Working with your expression, let $f_m(x) =x+x^2+x^3+...+x^m =x(1+x+x^2+x^3+...+x^{m-1}) =\frac{x(1-x^m)}{1-x} $.
Then $f_m(x)$ is the GF (generating function) of partitions into 1 term $\le$ m, $f_m^2(x)$ is the GF of partitions into 2 terms $\le$ m, and, in general, $f_m^k(x)$ is the GF of partitions into $k$ terms $\le$ m.
Here is what I $should$ have done, based on Marc van Leeuwen's comment:
Let $F_m(x, u, v)$ be the GF of partitions into $u$ through $v$ terms (inclusive) $\le$ m. The interesting case is, of course, $u=0$ and $v = \infty$.
Then
$\begin{align} F_m(x, u, v) &= \sum_{k=u}^{v} f_m^k(x)\\ &= f_m^u(x)\sum_{k=0}^{v-u} f_m^k(x)\\ &= f_m^u(x)\frac{1-f_m^{v-u+1}(x)}{1-f_m(x)}\\ \end{align} $
If $u=0$,
$\begin{align} F_m(x, 0, v) &= \frac{1-f_m^{v+1}(x)}{1-f_m(x)}\\ &= \frac{1}{1-f_m(x)}(1-f_m^{v}(x))\\ &= \frac{}{1-\frac{x(1-x^m)}{1-x}}(1-f_m^{v}(x))\\ &= \frac{1-x}{1-x-(x(1-x^m))}(1-f_m^{v}(x))\\ &= \frac{1-x}{1-2x+x^{m+1}}(1-f_m^{v}(x))\\ \end{align} $
If $u=0$ and $v=\infty$,
$F_m(x) = F_m(x, 0, \infty) = \dfrac{1-x}{1-2x+x^{m+1}} $
That is what I $should$ have done.
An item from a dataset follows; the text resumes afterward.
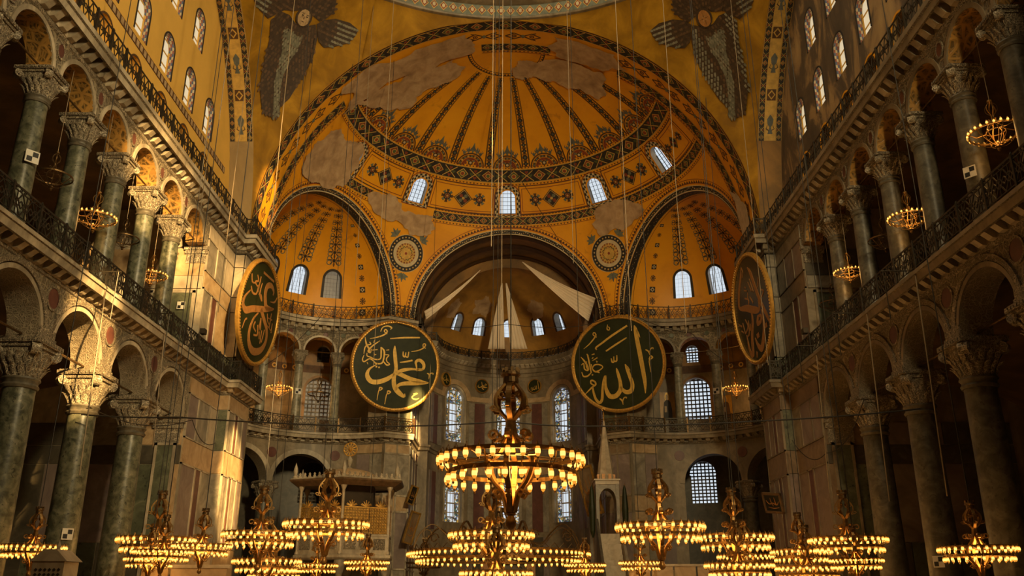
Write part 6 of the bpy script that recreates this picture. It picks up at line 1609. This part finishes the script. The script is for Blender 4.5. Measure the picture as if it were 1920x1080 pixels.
for s in (-1, 1):
    fl = thing('furled_flag', 'furled dark green flag on a pole at the pulpit, %s side' % ('left' if s < 0 else 'right'), 'flag', (mbx + s * .95, mby - 1.0, 0), group='furled flags at the pulpit')
    b = MB(); b.tube([(0, 0, 0), (s * .15, -.1, 8.6)], .03, 6); b.build('pole', M['wood'], fl)
    b = MB(); b.lathe([(.05, 5.2), (.16, 5.6), (.22, 7.0), (.12, 8.2), (.04, 8.5)], 10); x = b.build('banner', M['board_green'], fl); x.location = (s * .12, -.08, 0)

def frame_pic(name, label, cat, c, n, upt, w, h, inner, rim, roll=0, strokes=None, group=None):
    """framed board leaning out from the wall: c centre, n plan angle of the face, upt lean"""
    t = thing(name, label, cat, c, group=group)
    nn = Vector((math.cos(n) * math.cos(upt), math.sin(n) * math.cos(upt), -math.sin(upt))); r = Vector((-math.sin(n), math.cos(n), 0)); u = nn.cross(r)
    if u.z < 0: u = -u
    r = u.cross(nn); cr, sr = math.cos(roll), math.sin(roll); r, u = r * cr + u * sr, u * cr - r * sr
    F = lambda x, y, d: r * x + u * y + nn * d
    b = MB(); b.hexa([F(x, y, d) for d in (-.03, .02) for x, y in ((-w / 2, -h / 2), (w / 2, -h / 2), (w / 2, h / 2), (-w / 2, h / 2))]); b.build('board', M[inner], t)
    b = MB(); f = min(w, h) * .11
    for x0, x1, y0, y1 in ((-w / 2, w / 2, -h / 2, -h / 2 + f), (-w / 2, w / 2, h / 2 - f, h / 2), (-w / 2, -w / 2 + f, -h / 2, h / 2), (w / 2 - f, w / 2, -h / 2, h / 2)):
        b.hexa([F(x, y, d) for d in (-.06, .07) for x, y in ((x0, y0), (x1, y0), (x1, y1), (x0, y1))])
    b.build('frame', M[rim], t)
    if strokes:
        b = MB()
        for st in strokes:
            s = smooth_pts(st); 
            for p, q in zip(s[:-1], s[1:]):
                d = Vector((q[0] - p[0], q[1] - p[1])); l = d.length or 1; k = Vector((-d.y, d.x)) / l
                b.poly([F((a.x) * w, (a.y) * h, .03) for a in (Vector(p[:2]) + k * p[2] / 2, Vector(q[:2]) + k * q[2] / 2, Vector(q[:2]) - k * q[2] / 2, Vector(p[:2]) - k * p[2] / 2)])
        b.build('lettering', M['gilt_dull'], t)
    return t
ST = [[(-.35, .12, .03), (-.2, -.05, .05), (0, .0, .06), (.2, -.08, .05), (.34, .1, .02)], [(-.1, .25, .02), (-.08, .05, .05), (0, -.15, .03)], [(.12, .28, .02), (.14, .05, .05), (.2, -.1, .03)], [(-.3, -.2, .02), (0, -.25, .04), (.3, -.2, .02)]]
frame_pic('framed_panel', 'tall gilt-framed panel leaning from the left apse pier', 'picture', (-6.55, 61.3, 6.1), R(-35), R(14), 1.0, 2.2, 'p_tan', 'gilt', R(-8), ST, 'framed calligraphy panels')
frame_pic('framed_panel', 'small dark framed panel above the tall gilt one on the left apse pier', 'picture', (-6.6, 61.5, 8.3), R(-35), R(14), .75, 1.3, 'board_black', 'gilt', R(-10), ST, 'framed calligraphy panels')
frame_pic('framed_panel', 'large gilt-framed panel leaning beside the pulpit spire', 'picture', (5.75, 61.3, 8.6), R(-135), R(14), 1.5, 3.4, 'p_tan', 'gilt', R(6), ST, 'framed calligraphy panels')
frame_pic('framed_panel', 'dark framed calligraphy board tilted on the right pier', 'picture', (14.35, 47.4, 6.35), R(-160), R(16), 1.5, 1.1, 'board_black', 'wood', R(-8), ST, 'framed calligraphy panels')

# mosaic figure panels in the right exedra gallery (generic robed figures)
em = exmap(1)
for u, z, w, h, lab in ((86.6, 15.6, 3.0, 1.05, 'gold mosaic panel with a dark robed figure left of the gallery window'), (63.2, 15.3, 2.4, .85, 'gold mosaic panel with a pale robed figure right of the gallery window')):
    t = thing('mosaic_panel', lab, 'mosaic', em(u, z - h, D2 - .1), group='mosaic panels in the right exedra gallery')
    o_ = Vector(em(u, z - h, D2 - .1)); F = lambda a, b_, d: tuple(Vector(em(u + a * w, z + b_ * h, D2 - .1 - d)) - o_)
    b = MB(); b.grid(lambda a, q: F(a, q, 0), [-1, -.5, 0, .5, 1], [-1, 0, 1]); b.build('gold_ground', M['mosaic'], t)
    b = MB(); b.poly([F(a, q, .02) for a, q in ((-.6, -1), (.62, -1), (.55, -.2), (.42, .25), (.15, .42), (-.15, .42), (-.45, .25), (-.6, -.3))]); b.build('robe', M['t_dark' if u > 80 else 't_brown'], t)
    b = MB(); b.poly([F(.02 + .17 * math.cos(k * PI / 7), .62 + .22 * math.sin(k * PI / 7), .03) for k in range(14)]); b.poly([F(a, q, .03) for a, q in ((.1, -.5), (.4, -.5), (.4, -.05), (.1, -.05))]); b.build('head_and_book', M['f_skin'], t)
    b = MB(); b.grid(lambda a, q: F(.02 + q * .9 * math.cos(a), .62 + q * 1.1 * math.sin(a), .015), [2 * PI * k / 20 for k in range(20)], [.2, .32], 0, True); b.build('halo', M['gilt_paint'], t)

# low marble structures along the bottom of the view
def parapet(label, x0, x1, y0, y1, zb, zt, n):
    t = thing('marble_platform', label, 'platform', ((x0 + x1) / 2, (y0 + y1) / 2, 0)); w, d = (x1 - x0) / 2, (y1 - y0) / 2
    b = MB(); b.box(-w, w, -d, d, zb, zb + .2); b.box(-w - .06, w + .06, -d - .06, d + .06, zb + .2, zb + .28); b.build('slab', M['p_pale'], t)
    b = MB(); b.box(-w - .05, w + .05, -d - .05, -d + .15, zt - .12, zt); b.build('coping', M['p_pale'], t)
    for k in range(n):
        a0 = -w + 2 * w * k / n; a1 = -w + 2 * w * (k + 1) / n
        b = MB(); b.box(a0 + .05, a1 - .05, -d, -d + .08, zb + .28, zt - .12); b.build('panel', M['p_beige'], t)
        b = MB(); b.lathe([(.2, 0), (.2, .2), (.13, .3), (.12, zb - .4), (.2, zb - .1), (.2, zb)], 12, (a0 + .15, -d + .2)); b.build('leg', M['p_grey'], t, True)
    return t
parapet('marble platform with arched parapet before the left pier', -13.1, -9.9, 33.0, 35, 1.7, 2.72, 3)
parapet('long marble platform below the right exedra', 6.8, 14.4, 50.3, 52.4, 2.2, 3.34, 6)
parapet('short marble platform at the foot of the right pier', 13.1, 14.5, 44.0, 45.6, 2.1, 3.1, 2)
kt = thing('marble_kiosk', 'small gabled marble kiosk with pierced panels at bottom left', 'kiosk', (-11.75, 24.2, 0))
b = MB(); b.box(-.42, .42, -.4, .4, 0, 2.5); b.build('body', M['p_pale'], kt)
b = MB(); b.hexa([(-.5, -.45, 2.5), (.5, -.45, 2.5), (.5, .45, 2.5), (-.5, .45, 2.5), (-.16, -.4, 2.8), (.16, -.4, 2.8), (.16, .4, 2.8), (-.16, .4, 2.8)]); b.build('gable', M['p_pale'], kt)
b = MB()
for i in range(6):
    for j in range(10): x, z = -.3 + i * .12, 1.2 + j * .12; b.hexa([(x - .045, y, z) if c == 0 else (x, y, z - .045) if c == 1 else (x + .045, y, z) if c == 2 else (x, y, z + .045) for y in (-.42, -.38) for c in range(4)])
b.build('pierced_panel', M['dark'], kt)
b = MB(); b.lathe([(.04, 2.8), (.06, 2.9), (.02, 3.0), (.001, 3.1)], 8); b.build('finial', M['p_pale'], kt)

# mihrab lamps and gilt stands far below the apse
for k, (x, h) in enumerate(((-2.2, 2.9), (2.0, 2.9))):
    t = thing('candle_stand', 'tall gilt candlestick before the apse, %s one' % ('left', 'right')[k], 'candlestick', (x, 66.5, 0), group='candlesticks before the apse')
    b = MB(); b.lathe([(.35, 0), (.35, .1), (.12, .25), (.09, 1.3), (.2, 1.4), (.25, 1.5), (.1, 1.55)], 14); b.build('stand', M['gilt'], t, True)
    b = MB(); b.lathe([(.1, 1.5), (.09, h), (.001, h + .02)], 12); b.build('candle', M['p_pale'], t)
t = thing('mihrab_niche', 'gilt framed prayer niche low in the apse', 'niche', (0, 73.2, 0))
b = MB(); b.box(-2.2, -1.5, -.2, .2, 0, 4.6); b.box(1.5, 2.2, -.2, .2, 0, 4.6); b.box(-2.2, 2.2, -.2, .2, 4.2, 5.0); b.box(-2.5, 2.5, -.3, .3, 5.0, 5.2); b.build('frame', M['gilt_dull'], t)
b = MB(); b.lathe([(1.5, 0), (1.5, 3.0), (1.2, 3.8), (.6, 4.2), (.001, 4.25)], 16, (0, .1), 0, 0, PI); b.build('niche', M['p_beige'], t, True)

# survey targets
def target(label, c, n, s=.30):
    t = thing('survey_target', label, 'target', c, group='chequered survey targets')
    nn = Vector((math.cos(n), math.sin(n), 0)); r = Vector((-nn.y, nn.x, 0)); F = lambda x, y, d: r * x + Vector((0, 0, y)) + nn * d
    b = MB(); b.hexa([F(x, y, d) for d in (-.01, .01) for x, y in ((-s, -s), (s, -s), (s, s), (-s, s))]); b.build('card', M['white'], t)
    b = MB()
    for q in (-1, 1): b.poly([F(x, y, .014) for x, y in ((0, 0), (q * s * .8, 0), (q * s * .8, q * s * .8), (0, q * s * .8))])
    b.build('chequer', M['black'], t)
target('chequered target on the nearest left gallery column', (-15.52, 25.55, 15.4), R(-40), .22)
target('chequered target on the marble panel of the left pier', (-16.4, 41.52, 15.55), R(-90), .2)
target('chequered target low on the second left ground column', (-15.62, 32.3, 3.75), R(-40), .2)
target('chequered target on a right gallery column', (15.52, 25.55, 14.8), R(-140), .2)
target('chequered target low on the second right ground column', (15.62, 32.3, 2.8), R(-140), .2)
p = em(60.4, 15.6, .0); target('chequered target on a right exedra column', p, R(60.4 + 180), .22)
p = exmap(-1)(60.4, 15.6, .0); target('chequered target on a left exedra column', p, R(-60.4), .22)

# ---------------------------------------------------------------- ropes and wires
def line(name, label, pts, r, mat, group, sag=0):
    q = []
    for a, b in zip(pts[:-1], pts[1:]):
        for k in range(8): t = k / 8; q.append(Vector(a) * (1 - t) + Vector(b) * t - Vector((0, 0, sag * 4 * t * (1 - t))))
    q.append(Vector(pts[-1])); b = MB(); b.tube(q, r, 5); return tag(b.build(name, M[mat], None, True), label, 'cable', group)
GW = 'wires strung across the nave'; GR_ = 'ropes hanging from the vault'
line('strung_wire', 'dark wire sagging across the whole nave at capital height', [(-15.6, 31.8, 8.0), (-12, 31.8, 7.9), (-4.7, 31.8, 7.55), (.2, 31.8, 7.74), (3.2, 31.8, 7.55), (9.5, 31.8, 7.74), (15.6, 31.8, 8.2)], .028, 'wire', GW, .05)
line('strung_wire', 'thin wire from the left capitals to the left pier face', [(-15.6, 32.2, 8.4), (-14.9, 41, 9.6), (-14.7, 44, 9.0)], .02, 'wire', GW, .5)
line('strung_wire', 'thin wire looping along the right pier face', [(15.3, 36, 9.5), (15.2, 41, 8.0), (14.8, 44.5, 9.2)], .02, 'wire', GW, .6)
line('strung_wire', 'wire joining the two green roundels above the apse', [(-8.6, 59.6, 20.6), (-5.0, 60, 20.1), (0, 60, 20.3), (5.0, 60, 20.1), (8.6, 59.6, 21.2)], .025, 'wire', GW, .15)
line('strung_wire', 'wire slanting from the left roundel to the exedra', [(-8.6, 59.6, 20.6), (-12.5, 56, 19.8), (-14.3, 49.9, 14.6)], .022, 'wire', GW, .3)
line('strung_wire', 'wire slanting from the right roundel to the right pier', [(8.6, 59.6, 21.2), (12.5, 56, 18.4), (14.0, 50, 14.4)], .022, 'wire', GW, .3)
line('strung_wire', 'dark wire falling from the vault across the right medallion', [(0.4, 50, 27.9), (6.8, 61, 22.4), (9.0, 60, 21.2)], .02, 'wire', GW, .1)
for k, (x, y, z0, lab) in enumerate(((-9.3, 32, 15.0, 'bright rope hanging highest against the left winged figure'), (-12.3, 35.5, 13.2, 'bright rope in front of the left tympanum edge'), (-8.1, 44, 17.5, 'pale rope hanging before the left exedra'), (-6.2, 40, 12.0, 'pale rope left of the half-dome ribs'),
        (-.35, 30, 14.0, 'pale rope left of the central cable'), (.0, 33, 12.5, 'thick pale rope in the middle of the half-dome'), (3.6, 42, 18.0, 'pale rope with a bright lower end right of centre'), (5.6, 36, 12.5, 'pale rope crossing the right half of the half-dome'), (8.4, 38, 13.0, 'pale rope before the right exedra arch'), (12.6, 40, 12.0, 'thin rope before the right pier corner'))):
    line('hanging_rope', lab, [(x, y, z0), (x, y, ceil_z(x, y))], .017, 'rope', GR_)
for k, (x, y, z0, z1, lab) in enumerate(((-14.82, 30.5, 5.6, 12.47, 'pale rope hanging from the left gallery edge, nearest'), (-14.82, 36.3, 7.5, 12.47, 'pale rope hanging from the left gallery edge near the pier'), (14.82, 28.9, 4.7, 12.47, 'pale rope hanging beside the right columns'), (14.82, 33.4, 5.0, 12.47, 'long pale rope hanging from the right gallery railing'), (14.82, 39.6, 6.0, 12.47, 'pale rope hanging before the right pilaster'))):
    line('hanging_rope', lab, [(x, y, z1), (x * .985, y - .1, z0)], .025, 'rope', GR_)
for sx, sd in SIDES:
    for k, y in enumerate((29.6, 34.6, 39.6)):
        b = MB(); b.tube([(sx * 14.9, y, 12.85), (sx * 13.9, y, 12.85)], .025, 5); b.tube([(sx * 14.0, y, 12.85), (sx * 14.0, y - .05, 11.0)], .02, 5)
        tag(b.build('rope_bracket', M['iron']), 'iron arm with hanging rod on the %s gallery edge, %s' % (sd, ['nearest', 'middle', 'farthest'][k]), 'bracket', 'iron arms on the gallery edge')
# flood lamp boxes on the right gallery railing
for k, (x, y) in enumerate(((14.75, 40.6), (-14.75, 40.6))):
    t = thing('floodlight', 'small box floodlight fixed to the %s gallery railing' % ('right', 'left')[k], 'floodlight', (x, y, 13.7), group='railing floodlights')
    b = MB(); b.box(-.12, .12, -.18, .18, .05, .3); b.build('housing', M['iron'], t); b = MB(); b.box(-.03, .03, -.03, .03, 0, .06); b.build('stem', M['iron'], t)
Instead, I did this:
So the total GF, writing $f_m^0(x)=1$, is
$\begin{align} F_m(x) &= \sum_{k=0}^{\infty} f_m^k(x)\\ &= \sum_{k=0}^{\infty} \big(\dfrac{x(1-x^m)}{1-x}\big)^k\\ &= \sum_{k=0}^{\infty} \big(\dfrac{x}{1-x}\big)^k\sum_{j=0}^k \binom{k}{j}(-1)^j x^{jm}\\ &= \sum_{j=0}^{\infty}(-1)^jx^{jm}\sum_{k=j}^{\infty}\binom{k}{j} \big(\dfrac{ x}{1-x}\big)^k\\ \end{align} $
Since $\sum_{k=n}^{\infty}\binom{k}{n}x^{k} = \dfrac{x^n}{(1−x)^{n+1}} $,
$\begin{align} \sum_{k=j}^{\infty}\binom{k}{j} \big(\dfrac{ x}{1-x}\big)^k &= \dfrac{ (x/(1-x))^j}{(1-(x/(1-x))^{j+1}}\\ &= \dfrac{ (x/(1-x))^j}{((1-2x)/(1-x))^{j+1}}\\ &= \dfrac{ x^j(1-x)}{(1-2x)^{j+1}}\\ &= \dfrac{ 1-x}{1-2x}\big(\dfrac{ x}{1-2x}\big)^{j}\\ \end{align} $
Putting this in,
$\begin{align} F_m(x) &= \sum_{k=1}^{\infty} f_m^k(x)\\ &= \sum_{j=0}^{\infty}(-1)^jx^{jm}\dfrac{ 1-x}{1-2x}\big(\dfrac{ x}{1-2x}\big)^{j}\\ &= \dfrac{ 1-x}{1-2x}\sum_{j=0}^{\infty}(-1)^jx^{jm}\big(\dfrac{ x}{1-2x}\big)^{j}\\ &= \dfrac{ 1-x}{1-2x}\sum_{j=0}^{\infty}(-1)^j\big(\dfrac{ x^{m+1}}{1-2x}\big)^{j}\\ &= \dfrac{ 1-x}{1-2x}\frac1{1+\frac{ x^{m+1}}{1-2x}}\\ &= \dfrac{ 1-x}{1-2x+ x^{m+1}}\\ \end{align} $
This is the same as your expression, once I put in the correction suggested.